======== SUPPLIED RECORDS ========
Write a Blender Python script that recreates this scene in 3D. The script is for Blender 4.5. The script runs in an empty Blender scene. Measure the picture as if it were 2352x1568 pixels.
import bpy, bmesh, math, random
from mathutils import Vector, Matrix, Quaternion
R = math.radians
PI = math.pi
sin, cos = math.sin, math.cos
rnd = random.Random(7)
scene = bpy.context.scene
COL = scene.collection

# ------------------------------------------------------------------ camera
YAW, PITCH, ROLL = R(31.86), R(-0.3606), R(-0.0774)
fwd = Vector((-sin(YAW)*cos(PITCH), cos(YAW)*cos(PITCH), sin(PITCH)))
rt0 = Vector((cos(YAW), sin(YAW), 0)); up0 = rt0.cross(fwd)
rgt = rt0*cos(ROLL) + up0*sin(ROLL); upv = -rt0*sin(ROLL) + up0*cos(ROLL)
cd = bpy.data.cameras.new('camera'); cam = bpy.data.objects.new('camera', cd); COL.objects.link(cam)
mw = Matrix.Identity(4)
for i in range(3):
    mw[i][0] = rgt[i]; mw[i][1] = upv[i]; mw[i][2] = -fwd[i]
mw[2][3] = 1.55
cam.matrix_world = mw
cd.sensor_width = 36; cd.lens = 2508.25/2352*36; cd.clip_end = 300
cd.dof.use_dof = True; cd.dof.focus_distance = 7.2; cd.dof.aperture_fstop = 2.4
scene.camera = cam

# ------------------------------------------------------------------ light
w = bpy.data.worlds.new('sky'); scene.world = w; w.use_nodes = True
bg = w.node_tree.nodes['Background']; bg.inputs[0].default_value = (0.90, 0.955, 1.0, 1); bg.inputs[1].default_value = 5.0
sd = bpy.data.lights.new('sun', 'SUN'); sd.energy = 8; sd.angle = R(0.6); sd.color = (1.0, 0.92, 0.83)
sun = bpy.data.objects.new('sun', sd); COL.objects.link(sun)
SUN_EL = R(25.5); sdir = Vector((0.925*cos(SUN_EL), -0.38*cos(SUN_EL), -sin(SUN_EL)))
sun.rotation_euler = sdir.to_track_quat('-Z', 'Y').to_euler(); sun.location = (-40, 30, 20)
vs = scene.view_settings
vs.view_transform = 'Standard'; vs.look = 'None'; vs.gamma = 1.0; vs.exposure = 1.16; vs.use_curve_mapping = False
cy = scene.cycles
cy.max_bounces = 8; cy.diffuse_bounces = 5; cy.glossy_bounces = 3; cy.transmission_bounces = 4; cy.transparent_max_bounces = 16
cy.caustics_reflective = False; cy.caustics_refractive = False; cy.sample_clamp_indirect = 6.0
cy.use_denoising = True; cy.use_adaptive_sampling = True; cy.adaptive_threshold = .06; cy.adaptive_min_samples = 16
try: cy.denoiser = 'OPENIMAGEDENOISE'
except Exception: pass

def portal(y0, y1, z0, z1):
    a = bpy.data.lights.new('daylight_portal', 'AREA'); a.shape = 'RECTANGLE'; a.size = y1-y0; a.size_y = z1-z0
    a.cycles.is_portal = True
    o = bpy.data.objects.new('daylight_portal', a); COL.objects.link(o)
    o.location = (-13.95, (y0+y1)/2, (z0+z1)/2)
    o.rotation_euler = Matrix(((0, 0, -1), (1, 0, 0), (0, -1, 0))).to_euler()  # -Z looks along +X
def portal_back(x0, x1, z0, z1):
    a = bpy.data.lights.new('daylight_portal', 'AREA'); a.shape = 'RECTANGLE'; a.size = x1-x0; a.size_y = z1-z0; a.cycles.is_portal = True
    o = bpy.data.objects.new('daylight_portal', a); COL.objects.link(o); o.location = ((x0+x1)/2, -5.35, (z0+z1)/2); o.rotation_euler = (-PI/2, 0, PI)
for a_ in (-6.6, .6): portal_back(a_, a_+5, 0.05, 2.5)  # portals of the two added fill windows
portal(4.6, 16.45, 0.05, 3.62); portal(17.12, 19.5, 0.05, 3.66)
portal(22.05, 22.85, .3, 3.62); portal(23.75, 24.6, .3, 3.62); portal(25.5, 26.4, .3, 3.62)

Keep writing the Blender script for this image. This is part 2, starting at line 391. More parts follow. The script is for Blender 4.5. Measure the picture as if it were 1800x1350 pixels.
========
EXERCISE REQUIREMENTS:
Return the material in full, exactly as shown.

FINAL RESULT:
Write a Blender Python script that recreates this scene in 3D. The script is for Blender 4.5. The script runs in an empty Blender scene. Measure the picture as if it were 2352x1568 pixels.
import bpy, bmesh, math, random
from mathutils import Vector, Matrix, Quaternion
R = math.radians
PI = math.pi
sin, cos = math.sin, math.cos
rnd = random.Random(7)
scene = bpy.context.scene
COL = scene.collection

# ------------------------------------------------------------------ camera
YAW, PITCH, ROLL = R(31.86), R(-0.3606), R(-0.0774)
fwd = Vector((-sin(YAW)*cos(PITCH), cos(YAW)*cos(PITCH), sin(PITCH)))
rt0 = Vector((cos(YAW), sin(YAW), 0)); up0 = rt0.cross(fwd)
rgt = rt0*cos(ROLL) + up0*sin(ROLL); upv = -rt0*sin(ROLL) + up0*cos(ROLL)
cd = bpy.data.cameras.new('camera'); cam = bpy.data.objects.new('camera', cd); COL.objects.link(cam)
mw = Matrix.Identity(4)
for i in range(3):
    mw[i][0] = rgt[i]; mw[i][1] = upv[i]; mw[i][2] = -fwd[i]
mw[2][3] = 1.55
cam.matrix_world = mw
cd.sensor_width = 36; cd.lens = 2508.25/2352*36; cd.clip_end = 300
cd.dof.use_dof = True; cd.dof.focus_distance = 7.2; cd.dof.aperture_fstop = 2.4
scene.camera = cam

# ------------------------------------------------------------------ light
w = bpy.data.worlds.new('sky'); scene.world = w; w.use_nodes = True
bg = w.node_tree.nodes['Background']; bg.inputs[0].default_value = (0.90, 0.955, 1.0, 1); bg.inputs[1].default_value = 5.0
sd = bpy.data.lights.new('sun', 'SUN'); sd.energy = 8; sd.angle = R(0.6); sd.color = (1.0, 0.92, 0.83)
sun = bpy.data.objects.new('sun', sd); COL.objects.link(sun)
SUN_EL = R(25.5); sdir = Vector((0.925*cos(SUN_EL), -0.38*cos(SUN_EL), -sin(SUN_EL)))
sun.rotation_euler = sdir.to_track_quat('-Z', 'Y').to_euler(); sun.location = (-40, 30, 20)
vs = scene.view_settings
vs.view_transform = 'Standard'; vs.look = 'None'; vs.gamma = 1.0; vs.exposure = 1.16; vs.use_curve_mapping = False
cy = scene.cycles
cy.max_bounces = 8; cy.diffuse_bounces = 5; cy.glossy_bounces = 3; cy.transmission_bounces = 4; cy.transparent_max_bounces = 16
cy.caustics_reflective = False; cy.caustics_refractive = False; cy.sample_clamp_indirect = 6.0
cy.use_denoising = True; cy.use_adaptive_sampling = True; cy.adaptive_threshold = .06; cy.adaptive_min_samples = 16
try: cy.denoiser = 'OPENIMAGEDENOISE'
except Exception: pass

def portal(y0, y1, z0, z1):
    a = bpy.data.lights.new('daylight_portal', 'AREA'); a.shape = 'RECTANGLE'; a.size = y1-y0; a.size_y = z1-z0
    a.cycles.is_portal = True
    o = bpy.data.objects.new('daylight_portal', a); COL.objects.link(o)
    o.location = (-13.95, (y0+y1)/2, (z0+z1)/2)
    o.rotation_euler = Matrix(((0, 0, -1), (1, 0, 0), (0, -1, 0))).to_euler()  # -Z looks along +X
def portal_back(x0, x1, z0, z1):
    a = bpy.data.lights.new('daylight_portal', 'AREA'); a.shape = 'RECTANGLE'; a.size = x1-x0; a.size_y = z1-z0; a.cycles.is_portal = True
    o = bpy.data.objects.new('daylight_portal', a); COL.objects.link(o); o.location = ((x0+x1)/2, -5.35, (z0+z1)/2); o.rotation_euler = (-PI/2, 0, PI)
for a_ in (-6.6, .6): portal_back(a_, a_+5, 0.05, 2.5)  # portals of the two added fill windows
portal(4.6, 16.45, 0.05, 3.62); portal(17.12, 19.5, 0.05, 3.66)
portal(22.05, 22.85, .3, 3.62); portal(23.75, 24.6, .3, 3.62); portal(25.5, 26.4, .3, 3.62)

Keep writing the Blender script for this image. This is part 2, starting at line 391. More parts follow. The script is for Blender 4.5. Measure the picture as if it were 1800x1350 pixels.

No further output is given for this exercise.